Cost to bring historic lighthouse lens to Marathon now pegged at $170,000

rmccarthy@keynoter.comJuly 16, 2014 

The city of Marathon has been exploring the idea of incorporating this historic Fresnel lens once used at Sombrero Key Lighthouse into its planned new city hall. The city's design team estimates it would cost about $170,000 to do so.


It would cost the city of Marathon roughly $170,000 to obtain and transport a lens from a historic lighthouse for display at what will be the new City Hall, and to redesign the lobby for display purposes.

That's according to Solaria Design & Consulting Co. President Steve Grasley, who was given the go-ahead by the City Council in June to investigate the true cost of moving the Fresnel lens that used to sit atop the Sombrero Key Lighthouse about six miles offshore.

The U.S. Coast Guard owns the lens, which is on display at the Key West Lighthouse and Keeper's Quarters Museum.

The 156-foot-tall Sombrero lighthouse was built in 1857 and 1858 and first lighted on March 17, 1858, according to the Florida Keys Reef Lights Foundation. It was automated in 1960 and the lens, made in France, was removed in 1983.

Vice Mayor Chris Bull has been pushing for the return of the lens to Marathon and have it serve as a centerpiece in the lobby area of the new city hall, which will be built on the site of the current city hall between 98th and 99th streets along U.S. 1.

According to Grasley, design requirements ($14,850), construction requirements ($73,000) and transportation, installation and replacement ($82,000) would add up to $169,850 to incorporate the lens into city hall.

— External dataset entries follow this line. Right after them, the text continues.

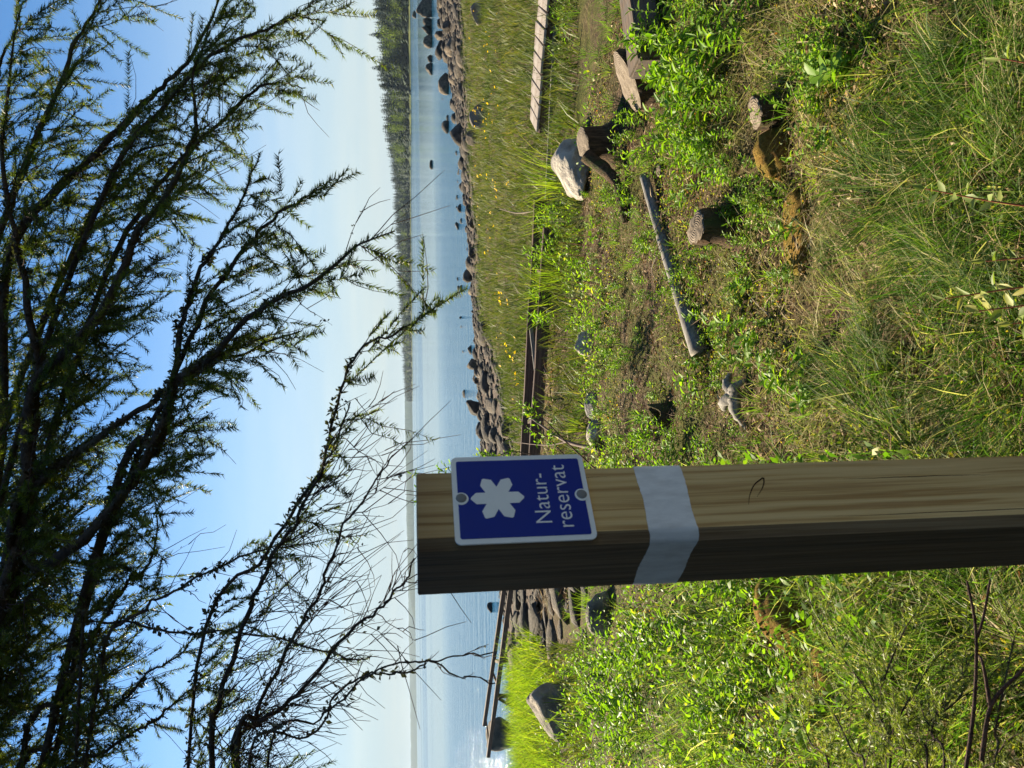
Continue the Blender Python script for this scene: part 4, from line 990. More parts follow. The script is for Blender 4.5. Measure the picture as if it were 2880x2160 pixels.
put_plants(cloud(2350, 190, 45, 70, 14, 3), low_v, 'leafy_plant', 'low shrubby plant with small leaves near the small grey stump', 'low plants near the small stump', .8, 1.3, 3)
put_plants(cloud(1890, 1240, 80, 60, 20, 4), leafy_v, 'leafy_plant', 'yellow green herb growing beside the post below the sign', 'herbs beside the post', .5, .9, 4)
put_plants(cloud(1740, 1080, 50, 120, 18, 5), low_v, 'leafy_plant', 'low green herb on the litter between sign and pole', 'herbs on the litter', .9, 1.5, 5)
put_plants(cloud(2100, 1880, 160, 150, 44, 6), low_v + leafy_v, 'leafy_plant', 'leafy green plant in the sunlit tangle past the post near the moss ridge', 'plants of the sunlit tangle', .6, 1.2, 6)
put_plants(cloud(1780, 1950, 60, 110, 26, 7), low_v + leafy_v, 'leafy_plant', 'small leaved bush on the bank in front of the dark sedge boulder', 'bushes before the sedge boulder', .9, 1.6, 7)
put_plants(cloud(2250, 1020, 60, 60, 10, 8), broad_v, 'leafy_plant', 'broad leaved seedling in the grass near the silvery driftwood', 'seedlings near the driftwood', .5, .9, 8)
put_plants(cloud(1575, 690, 14, 80, 18, 9), leafy_v, 'leafy_plant', 'bright weed growing along the front of the boardwalk', 'weeds along the boardwalk', .8, 1.4, 9)
put_plants(cloud(2000, 700, 90, 160, 18, 10), low_v, 'leafy_plant', 'small leafy plant on the open moss around the round stump', 'plants on the open moss', .5, 1.0, 10)

put_plants(cloud(1780, 720, 60, 210, 42, 11), low_v + leafy_v[:2], 'leafy_plant', 'small green plant on the litter slope between boardwalk and fallen pole', 'plants on the litter slope', .5, 1.1, 11)
put_plants(cloud(1730, 470, 45, 90, 16, 12), low_v, 'leafy_plant', 'small green plant around the foot of the granite boulder', 'plants around the granite boulder', .7, 1.2, 12)
put_plants(cloud(2100, 560, 60, 90, 18, 13), low_v, 'leafy_plant', 'small leafy plant crowding the foot of the round stump', 'plants at the round stump', .6, 1.1, 13)
put_plants(cloud(2060, 900, 70, 120, 22, 14), low_v + broad_v, 'leafy_plant', 'small leafy plant on the moss in front of the fallen pole', 'plants in front of the pole', .5, 1.0, 14)

# near plants whose leaves can be told apart: every leaf an object
leaf_me = [mesh('leaf', V_ * np.array([1, 1, 1.0]), LEAF_F, True) for V_ in (LEAF_V * np.array([.30, 1, 1]), LEAF_V * np.array([.38, 1, 1.5]), LEAF_V * np.array([.5, 1, .6]))]
for m_ in leaf_me: m_.materials.append(M['leaf_obj'])
willow_me = [m_.copy() for m_ in leaf_me]
M['willow_obj'] = leafy('sallow_shoot_leaf', [(0, (.12, .17, .05)), (.6, (.20, .25, .07)), (1, (.36, .34, .11))], .4, .4, 'object')
for m_ in willow_me: m_.materials.clear(); m_.materials.append(M['willow_obj'])
def near_plant(p, h, n_leaf, L, W, seed, label, me_set, name='leafy_plant', lean=.2, stem='stem', opposite=True, start=.3, cat='plant', group=None):
    g = np.random.default_rng(seed); e = empty(name, p, label, cat, group)
    P, pos, d, LL, WW = shoot(h, n_leaf, L, W, seed, lean, opposite, start)
    obj('stem', mesh('stem', *tube(P, np.linspace(.003, .0012, 9), 5, False), True), M[stem], e)
    x, y, z = frames(d, g.normal(0, .3, n_leaf))
    mi = g.integers(len(me_set))
    for i in range(n_leaf):
        o = obj('leaf', me_set[mi], None, e)
        k = WW[i] / LL[i] / .36
        m4 = Matrix([list(r) for r in np.stack([x[i] * LL[i] * k, y[i] * LL[i], z[i] * LL[i]], 1)]).to_4x4(); m4.translation = Vector(pos[i]); o.matrix_local = m4
    return e
def ground_under(q): return np.array([q[0], q[1], float(ground(q[0], q[1]))])
tips = [((2820, 690), 1.45, 'sallow shoot with pale yellow tip leaves, topmost of the group at the frame edge'), ((2795, 812), 1.42, 'sallow shoot with a five leaved tip in the dark grass'), ((2805, 848), 1.38, 'sallow shoot with folded yellow leaves beside its twin'), ((2640, 780), 1.62, 'small sallow shoot with orange brown tip leaves in the shade'), ((2590, 585), 1.75, 'thin sallow shoot with two pale leaves above the long grass'), ((2830, 215), 1.5, 'young sallow shoot in the long grass near the frame corner')]
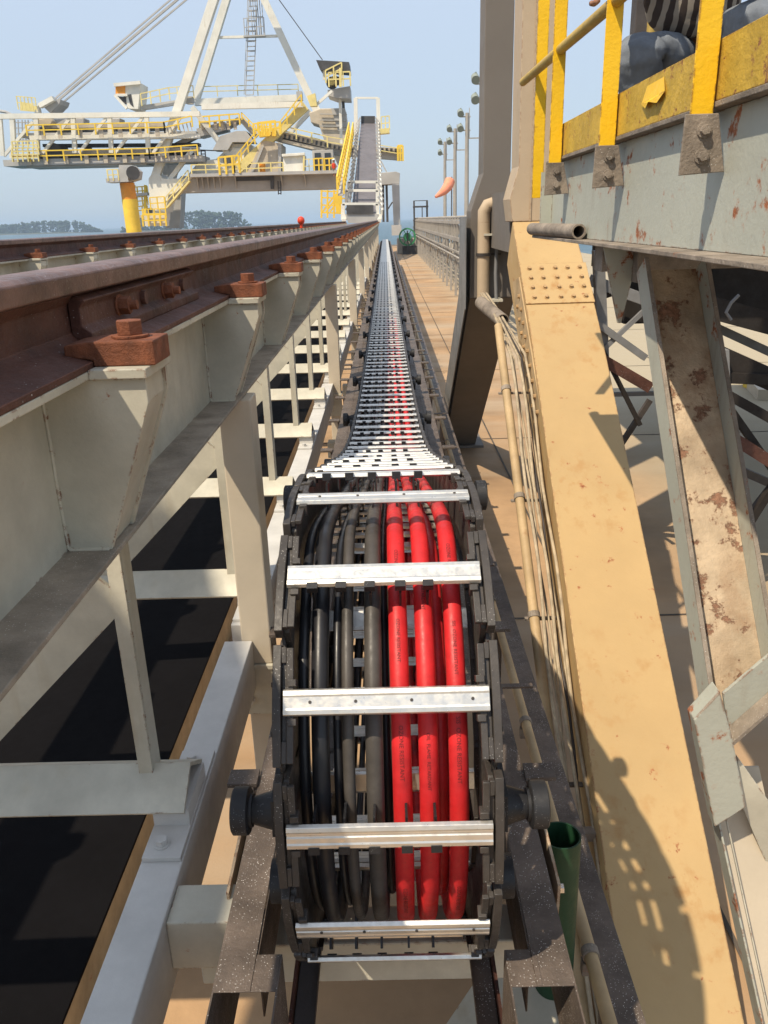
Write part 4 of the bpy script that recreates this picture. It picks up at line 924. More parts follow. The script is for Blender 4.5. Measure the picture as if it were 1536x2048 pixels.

Solaria is part of Marathon's city-hall design team that is headed up by Key West architect William Horn and includes Key West-based K2M Design.

In addition, Grasley's report estimates it would cost the city $3,063 per year to maintain and insure the lens.

The bulk of the construction requirements Grasley worked up are $40,000 for "shell revisions" to the city hall lobby space and $20,000 for security partitioning.

The transportation, installation and replacement costs do include providing the Sand Key lens, in storage near Washington, D.C., as a replacement for the Lighthouse and Keeper's Quarters Museum to display.

City Manager Mike Puto said a discussion about the costs has not been scheduled for the July 22 council meeting.

"I don't have it on the agenda. There's a lot of stuff that I don't have answers to yet," he said, referring to design considerations and confirmation the Lighthouse Museum is willing to part with the lens.

Grasley's letter to the council says the design team is "at a point that requires we know how to proceed for the lens."

"If it will be included we must know by the next council meeting or the impacts to design costs will be higher than illustrated," he wrote.